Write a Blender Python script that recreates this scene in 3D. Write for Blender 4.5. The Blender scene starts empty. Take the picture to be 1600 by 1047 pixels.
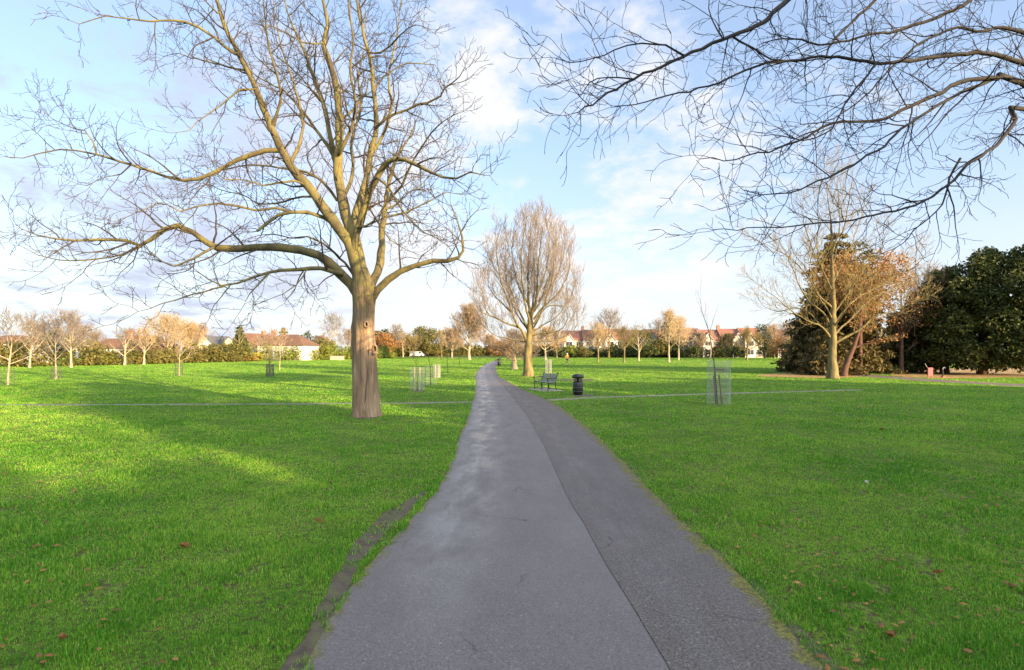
import bpy, math, random
import numpy as np
from mathutils import Vector

random.seed(7)
RNG = np.random.default_rng(7)
SC = bpy.context.scene
COL = SC.collection
F, CX, HY, CH = 850.0, 800.0, 548.0, 2.2      # focal length and centre in photo pixels, horizon row, eye height

def at(px, py):                                # ground point seen at a pixel
    Y = F * CH / (py - HY)
    return ((px - CX) / F * Y, Y, 0.0)

def atY(px, py, Y):                            # point at distance Y
    return ((px - CX) / F * Y, Y, CH + (HY - py) / F * Y)

# ------------------------------------------------------------------ object helpers
def tag(o, label=None, cat=None, group=None, kind=None):
    if label: o['label'] = label
    if cat: o['category'] = cat
    if group: o['group'] = group
    if kind: o['kind'] = kind
    return o

def thing(name, label, cat, loc=(0, 0, 0), rz=0.0, group=None):
    o = bpy.data.objects.new(name, None)
    o.empty_display_size = 0.2
    COL.objects.link(o)
    o.location = loc
    o.rotation_euler = (0, 0, rz)
    return tag(o, label, cat, group)

def mesh_np(name, V, faces, mat, parent=None, smooth=False, uv=None, mats=None, midx=None):
    """faces: list of (k-array Fk of shape (n,k))"""
    me = bpy.data.meshes.new(name)
    V = np.asarray(V, dtype=np.float32)
    me.vertices.add(len(V))
    me.vertices.foreach_set('co', V.ravel())
    faces = [np.asarray(f, dtype=np.int32) for f in faces if len(f)]
    tot = sum(f.size for f in faces)
    nf = sum(len(f) for f in faces)
    me.loops.add(tot)
    me.polygons.add(nf)
    me.loops.foreach_set('vertex_index', np.concatenate([f.ravel() for f in faces]))
    sizes = np.concatenate([np.full(len(f), f.shape[1], dtype=np.int32) for f in faces])
    starts = np.concatenate([[0], np.cumsum(sizes)[:-1]]).astype(np.int32)
    me.polygons.foreach_set('loop_start', starts)
    if smooth:
        me.polygons.foreach_set('use_smooth', np.ones(nf, dtype=bool))
    for m in (mats or [mat]):
        me.materials.append(m)
    if midx is not None:
        me.polygons.foreach_set('material_index', np.asarray(midx, dtype=np.int32))
    me.update(calc_edges=True)
    if uv is not None:
        l = me.uv_layers.new(name='UVMap')
        vi = np.concatenate([f.ravel() for f in faces])
        l.data.foreach_set('uv', np.asarray(uv, dtype=np.float32)[vi].ravel())
    o = bpy.data.objects.new(name, me)
    COL.objects.link(o)
    if parent: o.parent = parent
    return o

class MB:
    """collects simple solids and becomes ONE mesh object"""
    def __init__(s): s.v = []; s.f = []
    def add(s, vs, fs):
        b = len(s.v); s.v += [tuple(v) for v in vs]; s.f += [tuple(b + i for i in f) for f in fs]
    def box(s, c, d, rz=0.0):
        cx, cy, cz = c; x, y, z = d[0] / 2, d[1] / 2, d[2] / 2
        co, si = math.cos(rz), math.sin(rz)
        vs = []
        for dz in (-z, z):
            for dx, dy in ((-x, -y), (x, -y), (x, y), (-x, y)):
                vs.append((cx + dx * co - dy * si, cy + dx * si + dy * co, cz + dz))
        s.add(vs, [(0, 3, 2, 1), (4, 5, 6, 7), (0, 1, 5, 4), (1, 2, 6, 5), (2, 3, 7, 6), (3, 0, 4, 7)])
    def bar(s, a, b, r, n=6, r2=None):
        a, b = Vector(a), Vector(b); t = (b - a).normalized()
        u = t.orthogonal().normalized(); w = t.cross(u); r2 = r if r2 is None else r2
        vs = [a + (u * math.cos(k * 2 * math.pi / n) + w * math.sin(k * 2 * math.pi / n)) * r for k in range(n)]
        vs += [b + (u * math.cos(k * 2 * math.pi / n) + w * math.sin(k * 2 * math.pi / n)) * r2 for k in range(n)]
        s.add(vs, [(k, (k + 1) % n, n + (k + 1) % n, n + k) for k in range(n)] + [tuple(range(n - 1, -1, -1)), tuple(range(n, 2 * n))])
    def lathe(s, prof, n=24, c=(0, 0, 0)):
        vs = []
        for r, z in prof:
            for k in range(n):
                a = 2 * math.pi * k / n
                vs.append((c[0] + r * math.cos(a), c[1] + r * math.sin(a), c[2] + z))
        fs = []
        for i in range(len(prof) - 1):
            for k in range(n):
                fs.append((i * n + k, i * n + (k + 1) % n, (i + 1) * n + (k + 1) % n, (i + 1) * n + k))
        fs += [tuple(range(n - 1, -1, -1)), tuple((len(prof) - 1) * n + k for k in range(n))]
        s.add(vs, fs)
    def prism(s, poly, axis, a, b):
        """poly of (u,w); axis 'x': u=y, w=z extruded x a..b ; axis 'y': u=x, w=z"""
        n = len(poly)
        P = (lambda u, w, e: (e, u, w)) if axis == 'x' else (lambda u, w, e: (u, e, w))
        vs = [P(u, w, a) for u, w in poly] + [P(u, w, b) for u, w in poly]
        s.add(vs, [tuple(range(n)), tuple(range(2 * n - 1, n - 1, -1))] + [(k, n + k, n + (k + 1) % n, (k + 1) % n) for k in range(n)])
    def build(s, name, mat, parent=None, smooth=False, bevel=0.0):
        me = bpy.data.meshes.new(name)
        me.from_pydata(s.v, [], s.f)
        me.materials.append(mat)
        import bmesh
        bm = bmesh.new(); bm.from_mesh(me); bmesh.ops.recalc_face_normals(bm, faces=bm.faces)
        if bevel: bmesh.ops.bevel(bm, geom=bm.edges[:], offset=bevel, segments=2, affect='EDGES')
        bm.to_mesh(me); bm.free()
        if smooth:
            for p in me.polygons: p.use_smooth = True
        o = bpy.data.objects.new(name, me); COL.objects.link(o)
        if parent: o.parent = parent
        return o

class Tubes:
    """many polylines -> one mesh, batched by (points, sides)"""
    def __init__(s): s.b = {}
    def add(s, pts, rad, sides=3):
        s.b.setdefault((len(pts), sides), []).append((pts, rad))
    def build(s, name, mat, parent=None, smooth=True):
        Vs, Fs, off = [], [], 0
        for (n, k), L in s.b.items():
            P = np.array([l[0] for l in L], dtype=np.float64)
            R = np.array([l[1] for l in L], dtype=np.float64)
            B = len(L)
            T = np.gradient(P, axis=1)
            T /= np.linalg.norm(T, axis=2, keepdims=True) + 1e-9
            D = P[:, -1] - P[:, 0]
            ref = np.zeros_like(D); ref[np.arange(B), np.argmin(np.abs(D), axis=1)] = 1
            U = np.cross(T, ref[:, None, :]); U /= np.linalg.norm(U, axis=2, keepdims=True) + 1e-9
            W = np.cross(T, U)
            a = np.arange(k) * 2 * np.pi / k
            ring = P[:, :, None, :] + R[:, :, None, None] * (U[:, :, None, :] * np.cos(a)[None, None, :, None] + W[:, :, None, :] * np.sin(a)[None, None, :, None])
            Vs.append(ring.reshape(-1, 3))
            idx = np.arange(B * n * k).reshape(B, n, k) + off
            nx = np.roll(idx, -1, axis=2)
            Fs.append(np.stack([idx[:, :-1], nx[:, :-1], nx[:, 1:], idx[:, 1:]], axis=-1).reshape(-1, 4))
            off += B * n * k
        return mesh_np(name, np.concatenate(Vs), [np.concatenate(Fs)], mat, parent, smooth)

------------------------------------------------

Write out exactly the lines between the start of the data and the line with "from mathutils import Vector", including both, but none of the pictures.

→ Exercise answer
Write a Blender Python script that recreates this scene in 3D. Write for Blender 4.5. The Blender scene starts empty. Take the picture to be 1600 by 1047 pixels.
import bpy, math, random
import numpy as np
from mathutils import Vector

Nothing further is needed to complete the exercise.